5 printing from ==>12ff7c
9 printing from ==>12ff80
7 printing from ==>12ff80
11 printing from ==>12ff84

Then I modified the line:

printf("%d printing from==>%x\n",&ptr[i][j],((&ptr[i])+j));

with this:

printf("%d printing from==>%d\n",&ptr[i][j],*((&ptr[i])+j));

to know which values were actually present in those addresses:

5 printing from ==>5
9 printing from ==>7
7 printing from ==>7
11 printing from ==>0

My take on this is that: &ptr[i][j] is equivalent to (*(&ptr[i])+j)) and ((&ptr[i])+j)) doesn't really tell me the addresses of even those numbers because &ptr[i] defines an address which is incremented by j in this case(but since j is reset to 0 in each outer loop iteration; that will cause same memory address to be pointed twice) Am I wrong with this chain of thought?

How can you help me?

• Here is my code failing miserably, and based upon the article on Double Pointer and Two Dimensional Arrays in C that I read here.
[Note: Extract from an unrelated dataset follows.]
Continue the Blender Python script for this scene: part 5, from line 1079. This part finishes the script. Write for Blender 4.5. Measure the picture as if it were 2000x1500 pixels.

Have I fundamentally misunderstood it?
• Could you post a correct cpp code by modifying my given code here and posting your own perma-link in the comments?(You can do that by clicking the "GET URL" button below the coding area in that site)
• I would highly appreciate an answer based on C instead of C++ where typedef ans such is possible I am trying to learn pointers better

Answer 1

A 2D array and a pointer to pointer are different animals!

A 2D array, say int arr[N][M], is an array of N*M consecutive elements with the following relation &arr[i][j] == &arr[0][0] + i * M + j.

A pointer of pointers is a pointer to an array of pointers, each pointing to another array.

So what can you do?

• process the array as a 1D array with explicit indexing

  int main()
  {
    int a[2][2]={{5,7},
                 {0,1}};
    int* ptr=a[0];  // a[0] decays to a pointer...
    int i,j;
    for(i=0;i<2;i++){
      for(j=0;j<2;j++){
          printf("%d printing from==>%x\n",ptr[j + 2 *i],ptr + j + 2 * i);
      }
    }
    //getch();
    return(0);
  }
  

• explicitely creates an array of pointers

  int main()
  {
    int a[2][2]={{5,7},
                 {0,1}};
    int *b[] = { a[0], a[1] };  // array of pointers pointing to beginning or rows
    int** ptr=b;  // b decays to a pointer to pointer
    int i,j;
    for(i=0;i<2;i++){
      for(j=0;j<2;j++){
          printf("%d printing from==>%x\n",ptr[i][j],&(ptr[i][j]));
      }
    }
    //getch();
    return(0);
  }
  

• explictely use a pointer to array of definite size:

  int main()
  {
    int a[2][2]={{5,7},
                 {0,1}};
    int (*ptr)[2] = a;  // a decays to a pointer arrays of size 2
    int i,j;
    for(i=0;i<2;i++){
      for(j=0;j<2;j++){
          printf("%d printing from==>%x\n",ptr[i][j],&(ptr[i][j]));
      }
    }
    //getch();
    return(0);
  }
  

Also note that I have no explicit cast in above code to let the compiler control that the inderection levels are correct.